980616
par François Brooks
«L'enfer, c'est les Autres» disait
Sartre. «Ma liberté s'arrête où commence la liberté de l'autre» dit l'adage.
Mais dans l'optique du contrat
social, n'est-ce pas tout le
contraire? Ne serait-ce qu'en petite communauté autarcique (par exemple, une
famille au temps de la colonisation), le travail à faire pour subvenir aux
besoins fondamentaux est si grand, que chacun des membres doit participer dès
son plus jeune âge aux tâches nécessaires à la survie du groupe. Mais dans une
telle situation, la vie solitaire serait encore plus laborieuse, presque
impossible. Il n'y a qu'à penser à toutes les taches nécessaires à la survie
d'un homme : chercher l'eau au puits, construire et entretenir la maison, chasser,
cultiver, cuisiner, fabriquer et entretenir les vêtements, les outils, les
meubles, le moyen de transport etc. Un homme qui voudrait vivre seul devrait
assumer toutes ces tâches seul. Autant dire qu'il n'aurait aucun temps libre,
aucune liberté. Tout son temps serait consacré à suppléer à ses propres
besoins. La nécessité lui dicterait ses actes.

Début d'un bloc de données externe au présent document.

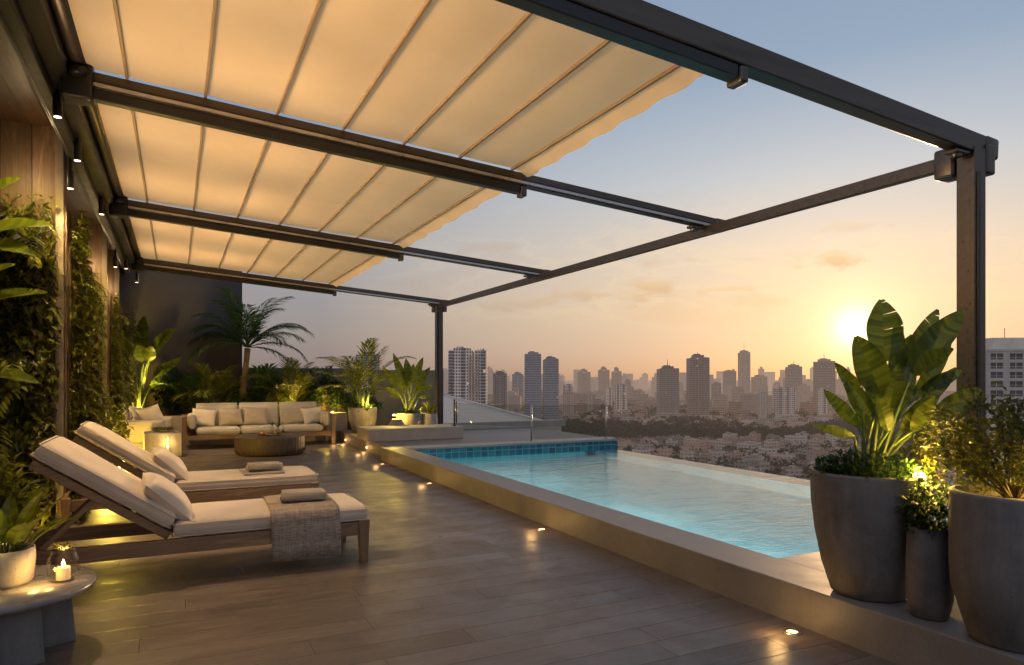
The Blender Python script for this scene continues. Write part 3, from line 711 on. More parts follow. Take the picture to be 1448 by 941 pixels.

La liberté de l'individu augmente déjà
s'il fait partie d'une famille où il y a un partage des tâches et où chacun
accepte de prendre à sa charge une corvée répondant à un besoin fondamental qui
profite à tous les autres membres de la famille. C'est le début de la
spécialisation. Chacun excelle dans sa tâche et produit plus rapidement pour
toute la famille que s'il devait accomplir seul toutes les tâches nécessaires à
sa survie.
Dans le contrat social où nous vivons actuellement, la
spécialisation est poussée à un point tel, qu'avec l'industrialisation, un seul
homme peut prendre à sa charge le travail pour plusieurs milliers d'hommes de
telle sorte que, non seulement la semaine de travail est considérablement
réduite mais, en plus de disposer de biens de luxe, il n'est même plus
nécessaire que tout le monde travaille. Ceci créé un autre problème que je ne
veux pas débattre pour le moment. En seulement, du point de vue de la liberté
et du temps libre disponible, ne suis-je pas obligé de reconnaître que l'adage
cache une partie de la vérité? Sous cette perspective, c'est par l'autre que ma
liberté s'accroît et, loin de la limiter, l'autre extensionne celle-ci. Même en
vivant seul, le fait que je puisse disposer d'autant de temps libre est une
manifestation de la présence des autres dans ma vie ; ces autres m'apportent la
liberté. Savoir la gérer est un autre problème.